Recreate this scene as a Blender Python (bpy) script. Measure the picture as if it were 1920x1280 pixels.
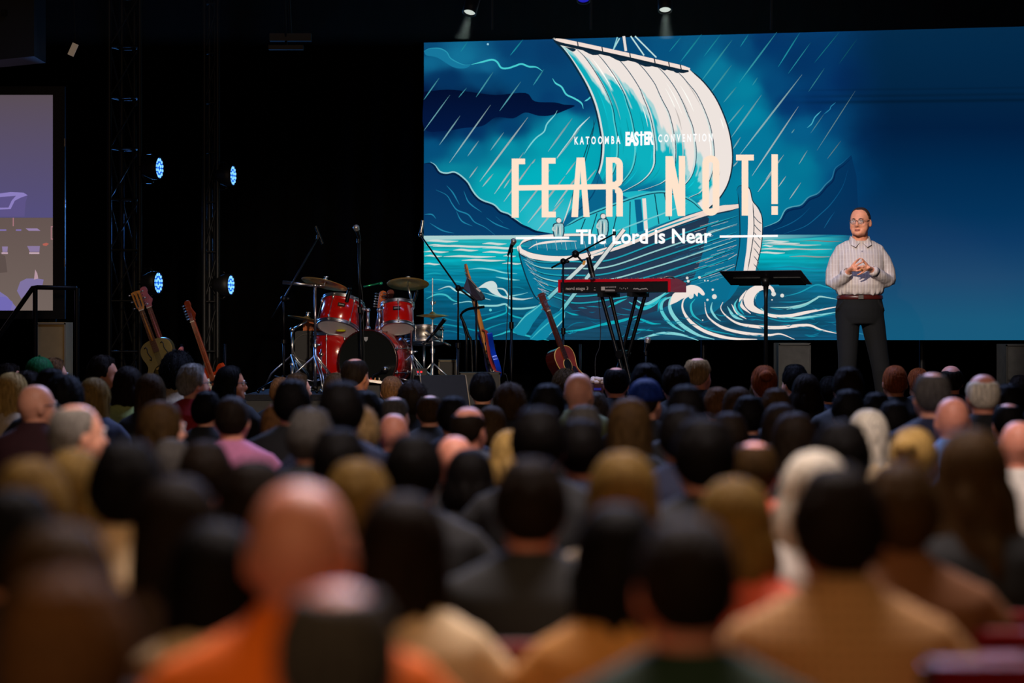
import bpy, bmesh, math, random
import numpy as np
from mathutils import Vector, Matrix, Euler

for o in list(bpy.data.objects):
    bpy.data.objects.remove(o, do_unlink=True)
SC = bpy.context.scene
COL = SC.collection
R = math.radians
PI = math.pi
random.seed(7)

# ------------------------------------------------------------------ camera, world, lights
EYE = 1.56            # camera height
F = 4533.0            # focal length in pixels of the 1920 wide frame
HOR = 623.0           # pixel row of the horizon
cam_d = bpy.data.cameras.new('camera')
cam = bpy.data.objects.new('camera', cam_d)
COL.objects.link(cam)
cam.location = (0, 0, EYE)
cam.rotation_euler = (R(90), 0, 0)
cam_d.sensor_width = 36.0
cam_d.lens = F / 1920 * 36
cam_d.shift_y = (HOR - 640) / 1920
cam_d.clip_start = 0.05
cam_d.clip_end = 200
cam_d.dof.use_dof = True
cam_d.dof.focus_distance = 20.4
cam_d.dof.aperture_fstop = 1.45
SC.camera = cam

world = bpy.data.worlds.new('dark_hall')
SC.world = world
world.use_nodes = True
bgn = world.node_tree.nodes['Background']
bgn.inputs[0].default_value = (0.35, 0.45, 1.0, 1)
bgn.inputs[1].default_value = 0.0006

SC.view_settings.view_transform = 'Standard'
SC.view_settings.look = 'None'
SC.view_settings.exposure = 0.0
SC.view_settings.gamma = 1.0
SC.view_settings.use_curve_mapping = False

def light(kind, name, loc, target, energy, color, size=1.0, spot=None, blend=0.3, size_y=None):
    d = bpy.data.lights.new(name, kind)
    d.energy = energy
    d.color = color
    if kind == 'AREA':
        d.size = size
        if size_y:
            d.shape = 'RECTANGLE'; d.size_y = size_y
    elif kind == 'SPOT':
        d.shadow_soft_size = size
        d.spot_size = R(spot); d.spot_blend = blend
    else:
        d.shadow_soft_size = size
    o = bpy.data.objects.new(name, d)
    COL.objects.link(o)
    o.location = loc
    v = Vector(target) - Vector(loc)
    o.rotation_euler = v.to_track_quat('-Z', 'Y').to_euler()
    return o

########

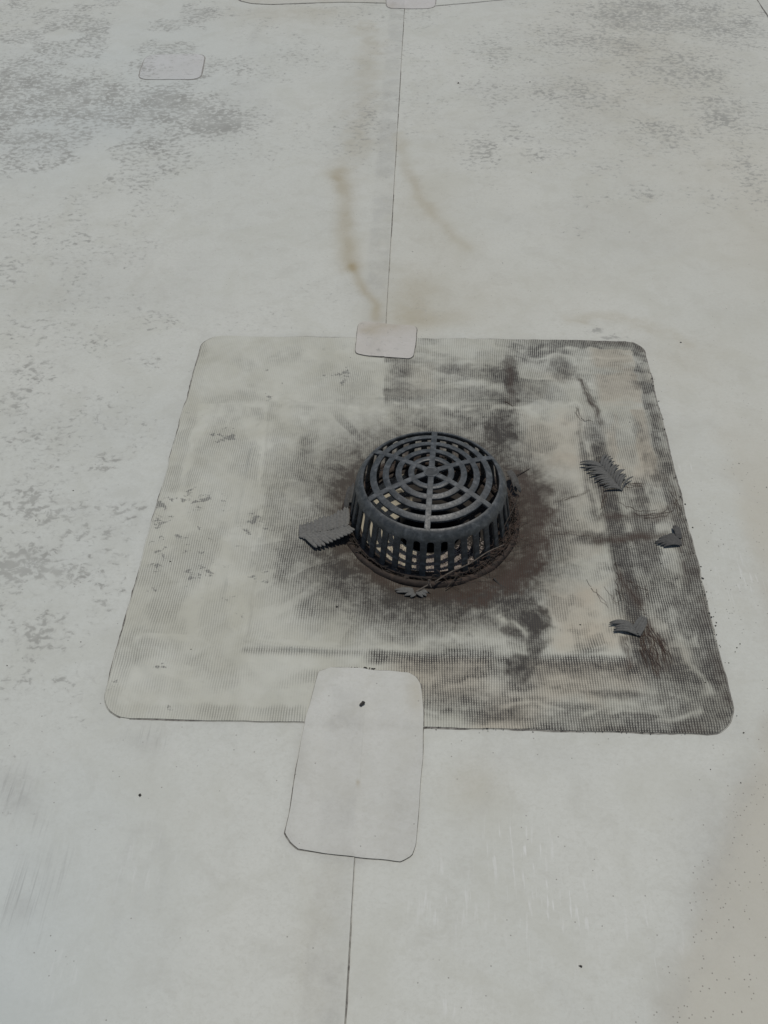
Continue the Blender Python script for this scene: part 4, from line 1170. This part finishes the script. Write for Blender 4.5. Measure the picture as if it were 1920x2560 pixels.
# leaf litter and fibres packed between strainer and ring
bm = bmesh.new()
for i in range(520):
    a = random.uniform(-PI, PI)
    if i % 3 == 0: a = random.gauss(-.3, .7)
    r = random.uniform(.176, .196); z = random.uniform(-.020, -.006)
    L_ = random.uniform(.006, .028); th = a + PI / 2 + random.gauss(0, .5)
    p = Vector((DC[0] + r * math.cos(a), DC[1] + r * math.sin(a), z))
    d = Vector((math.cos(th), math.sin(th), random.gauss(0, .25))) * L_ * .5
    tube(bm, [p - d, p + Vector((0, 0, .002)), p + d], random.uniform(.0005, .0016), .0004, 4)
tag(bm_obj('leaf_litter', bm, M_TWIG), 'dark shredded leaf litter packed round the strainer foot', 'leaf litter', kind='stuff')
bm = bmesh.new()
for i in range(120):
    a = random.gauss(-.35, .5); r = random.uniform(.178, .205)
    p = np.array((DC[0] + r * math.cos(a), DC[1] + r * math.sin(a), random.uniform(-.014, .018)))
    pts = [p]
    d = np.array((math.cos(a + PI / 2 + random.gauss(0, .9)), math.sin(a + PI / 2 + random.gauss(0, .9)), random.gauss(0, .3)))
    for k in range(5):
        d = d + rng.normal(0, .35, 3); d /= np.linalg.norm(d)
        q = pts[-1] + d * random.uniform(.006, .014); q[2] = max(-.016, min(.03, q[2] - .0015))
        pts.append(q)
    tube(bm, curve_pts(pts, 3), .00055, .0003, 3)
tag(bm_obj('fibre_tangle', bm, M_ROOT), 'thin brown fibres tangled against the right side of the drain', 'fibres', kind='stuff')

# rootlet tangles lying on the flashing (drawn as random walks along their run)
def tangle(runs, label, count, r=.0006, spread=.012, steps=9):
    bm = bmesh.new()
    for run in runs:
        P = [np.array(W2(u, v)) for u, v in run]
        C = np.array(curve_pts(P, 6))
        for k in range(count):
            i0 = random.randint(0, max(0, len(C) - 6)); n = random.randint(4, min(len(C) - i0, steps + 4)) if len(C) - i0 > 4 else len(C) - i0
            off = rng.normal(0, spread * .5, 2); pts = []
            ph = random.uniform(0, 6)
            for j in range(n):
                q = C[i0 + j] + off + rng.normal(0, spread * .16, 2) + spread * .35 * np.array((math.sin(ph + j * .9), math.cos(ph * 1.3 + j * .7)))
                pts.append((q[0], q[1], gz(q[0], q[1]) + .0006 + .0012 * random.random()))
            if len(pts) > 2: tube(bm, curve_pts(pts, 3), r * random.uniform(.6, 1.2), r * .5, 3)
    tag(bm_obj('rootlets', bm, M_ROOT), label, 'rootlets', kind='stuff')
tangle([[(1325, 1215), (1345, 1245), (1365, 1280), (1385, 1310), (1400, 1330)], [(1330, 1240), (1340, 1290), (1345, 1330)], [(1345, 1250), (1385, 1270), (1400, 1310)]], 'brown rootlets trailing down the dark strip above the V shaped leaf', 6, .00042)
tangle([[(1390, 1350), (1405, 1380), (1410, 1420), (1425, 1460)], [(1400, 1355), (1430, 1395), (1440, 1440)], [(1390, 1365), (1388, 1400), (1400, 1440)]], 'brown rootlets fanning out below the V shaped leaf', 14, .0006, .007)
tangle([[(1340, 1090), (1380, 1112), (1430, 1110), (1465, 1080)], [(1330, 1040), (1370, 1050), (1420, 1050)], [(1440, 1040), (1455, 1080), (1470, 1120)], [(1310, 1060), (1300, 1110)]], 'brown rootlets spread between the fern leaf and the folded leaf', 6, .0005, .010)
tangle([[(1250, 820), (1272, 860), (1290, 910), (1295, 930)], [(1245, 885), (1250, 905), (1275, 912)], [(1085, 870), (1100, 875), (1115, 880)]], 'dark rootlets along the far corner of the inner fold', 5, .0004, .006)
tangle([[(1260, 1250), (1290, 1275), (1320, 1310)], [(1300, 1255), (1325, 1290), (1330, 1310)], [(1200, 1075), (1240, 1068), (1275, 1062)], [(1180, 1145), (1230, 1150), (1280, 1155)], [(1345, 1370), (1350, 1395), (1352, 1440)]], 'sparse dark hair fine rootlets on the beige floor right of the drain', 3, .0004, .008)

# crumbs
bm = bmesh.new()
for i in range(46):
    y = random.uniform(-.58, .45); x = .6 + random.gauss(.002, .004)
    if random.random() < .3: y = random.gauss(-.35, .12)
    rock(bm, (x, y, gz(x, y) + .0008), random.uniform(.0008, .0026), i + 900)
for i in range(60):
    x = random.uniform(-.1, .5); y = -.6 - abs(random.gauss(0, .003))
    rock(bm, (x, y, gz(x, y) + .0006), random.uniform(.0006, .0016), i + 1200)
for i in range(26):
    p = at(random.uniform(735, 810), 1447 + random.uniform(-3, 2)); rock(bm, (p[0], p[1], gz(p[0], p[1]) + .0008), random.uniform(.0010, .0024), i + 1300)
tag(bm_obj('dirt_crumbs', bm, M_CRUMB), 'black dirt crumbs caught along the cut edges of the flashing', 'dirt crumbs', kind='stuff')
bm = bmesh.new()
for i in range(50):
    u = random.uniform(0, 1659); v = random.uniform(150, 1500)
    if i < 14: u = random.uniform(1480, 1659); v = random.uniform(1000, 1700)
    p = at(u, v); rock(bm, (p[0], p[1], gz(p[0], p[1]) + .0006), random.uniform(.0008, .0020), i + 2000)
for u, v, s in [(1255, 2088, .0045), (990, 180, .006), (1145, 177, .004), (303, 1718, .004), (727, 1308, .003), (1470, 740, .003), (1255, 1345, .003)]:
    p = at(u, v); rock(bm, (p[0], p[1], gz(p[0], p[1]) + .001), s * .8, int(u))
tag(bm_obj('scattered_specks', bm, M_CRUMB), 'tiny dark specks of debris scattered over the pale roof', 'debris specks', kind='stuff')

########

REQUIRED WORK — Repeat only the lines running from "Recreate this scene" to "random.seed(7)", ends included, and leave the pictures out.

COMPLETE ANSWER —
Recreate this scene as a Blender Python (bpy) script. Measure the picture as if it were 1920x1280 pixels.
import bpy, bmesh, math, random
import numpy as np
from mathutils import Vector, Matrix, Euler

for o in list(bpy.data.objects):
    bpy.data.objects.remove(o, do_unlink=True)
SC = bpy.context.scene
COL = SC.collection
R = math.radians
PI = math.pi
random.seed(7)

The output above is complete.